▸ **Information supplied**

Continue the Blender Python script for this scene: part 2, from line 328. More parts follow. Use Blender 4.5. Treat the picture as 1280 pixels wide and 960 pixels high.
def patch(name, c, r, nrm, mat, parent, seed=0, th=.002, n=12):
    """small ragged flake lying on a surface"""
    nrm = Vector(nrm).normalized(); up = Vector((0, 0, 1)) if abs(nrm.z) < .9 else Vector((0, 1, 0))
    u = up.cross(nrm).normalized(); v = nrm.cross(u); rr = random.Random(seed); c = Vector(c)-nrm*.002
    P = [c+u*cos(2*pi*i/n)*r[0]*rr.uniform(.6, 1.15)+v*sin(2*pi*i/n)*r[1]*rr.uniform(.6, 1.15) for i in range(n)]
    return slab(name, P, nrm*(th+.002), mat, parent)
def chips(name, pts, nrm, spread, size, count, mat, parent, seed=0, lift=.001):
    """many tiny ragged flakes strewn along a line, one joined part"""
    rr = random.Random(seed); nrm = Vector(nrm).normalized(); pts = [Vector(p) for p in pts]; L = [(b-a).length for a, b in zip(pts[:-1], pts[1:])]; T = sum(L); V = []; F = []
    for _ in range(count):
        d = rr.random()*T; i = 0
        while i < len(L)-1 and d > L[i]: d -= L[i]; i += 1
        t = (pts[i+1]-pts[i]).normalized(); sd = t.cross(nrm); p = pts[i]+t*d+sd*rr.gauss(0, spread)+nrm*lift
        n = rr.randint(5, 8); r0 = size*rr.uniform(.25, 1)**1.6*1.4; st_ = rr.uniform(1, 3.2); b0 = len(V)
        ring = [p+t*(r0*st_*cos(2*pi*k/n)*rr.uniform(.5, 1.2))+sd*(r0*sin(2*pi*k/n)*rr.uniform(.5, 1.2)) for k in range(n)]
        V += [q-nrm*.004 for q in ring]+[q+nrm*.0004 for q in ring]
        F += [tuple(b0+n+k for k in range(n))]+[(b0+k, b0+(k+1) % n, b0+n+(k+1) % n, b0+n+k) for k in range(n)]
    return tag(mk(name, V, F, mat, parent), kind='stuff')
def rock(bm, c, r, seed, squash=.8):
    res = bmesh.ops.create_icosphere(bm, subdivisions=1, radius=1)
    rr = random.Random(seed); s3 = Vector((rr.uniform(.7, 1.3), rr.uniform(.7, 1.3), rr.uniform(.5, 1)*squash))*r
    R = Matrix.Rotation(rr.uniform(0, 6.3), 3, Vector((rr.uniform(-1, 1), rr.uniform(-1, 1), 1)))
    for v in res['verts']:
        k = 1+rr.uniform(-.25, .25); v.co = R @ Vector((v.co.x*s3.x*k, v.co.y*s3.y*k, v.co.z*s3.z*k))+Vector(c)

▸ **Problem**
Transcribe the entire listing above precisely.

▸ **Worked solution**
Continue the Blender Python script for this scene: part 2, from line 328. More parts follow. Use Blender 4.5. Treat the picture as 1280 pixels wide and 960 pixels high.
def patch(name, c, r, nrm, mat, parent, seed=0, th=.002, n=12):
    """small ragged flake lying on a surface"""
    nrm = Vector(nrm).normalized(); up = Vector((0, 0, 1)) if abs(nrm.z) < .9 else Vector((0, 1, 0))
    u = up.cross(nrm).normalized(); v = nrm.cross(u); rr = random.Random(seed); c = Vector(c)-nrm*.002
    P = [c+u*cos(2*pi*i/n)*r[0]*rr.uniform(.6, 1.15)+v*sin(2*pi*i/n)*r[1]*rr.uniform(.6, 1.15) for i in range(n)]
    return slab(name, P, nrm*(th+.002), mat, parent)
def chips(name, pts, nrm, spread, size, count, mat, parent, seed=0, lift=.001):
    """many tiny ragged flakes strewn along a line, one joined part"""
    rr = random.Random(seed); nrm = Vector(nrm).normalized(); pts = [Vector(p) for p in pts]; L = [(b-a).length for a, b in zip(pts[:-1], pts[1:])]; T = sum(L); V = []; F = []
    for _ in range(count):
        d = rr.random()*T; i = 0
        while i < len(L)-1 and d > L[i]: d -= L[i]; i += 1
        t = (pts[i+1]-pts[i]).normalized(); sd = t.cross(nrm); p = pts[i]+t*d+sd*rr.gauss(0, spread)+nrm*lift
        n = rr.randint(5, 8); r0 = size*rr.uniform(.25, 1)**1.6*1.4; st_ = rr.uniform(1, 3.2); b0 = len(V)
        ring = [p+t*(r0*st_*cos(2*pi*k/n)*rr.uniform(.5, 1.2))+sd*(r0*sin(2*pi*k/n)*rr.uniform(.5, 1.2)) for k in range(n)]
        V += [q-nrm*.004 for q in ring]+[q+nrm*.0004 for q in ring]
        F += [tuple(b0+n+k for k in range(n))]+[(b0+k, b0+(k+1) % n, b0+n+(k+1) % n, b0+n+k) for k in range(n)]
    return tag(mk(name, V, F, mat, parent), kind='stuff')
def rock(bm, c, r, seed, squash=.8):
    res = bmesh.ops.create_icosphere(bm, subdivisions=1, radius=1)
    rr = random.Random(seed); s3 = Vector((rr.uniform(.7, 1.3), rr.uniform(.7, 1.3), rr.uniform(.5, 1)*squash))*r
    R = Matrix.Rotation(rr.uniform(0, 6.3), 3, Vector((rr.uniform(-1, 1), rr.uniform(-1, 1), 1)))
    for v in res['verts']:
        k = 1+rr.uniform(-.25, .25); v.co = R @ Vector((v.co.x*s3.x*k, v.co.y*s3.y*k, v.co.z*s3.z*k))+Vector(c)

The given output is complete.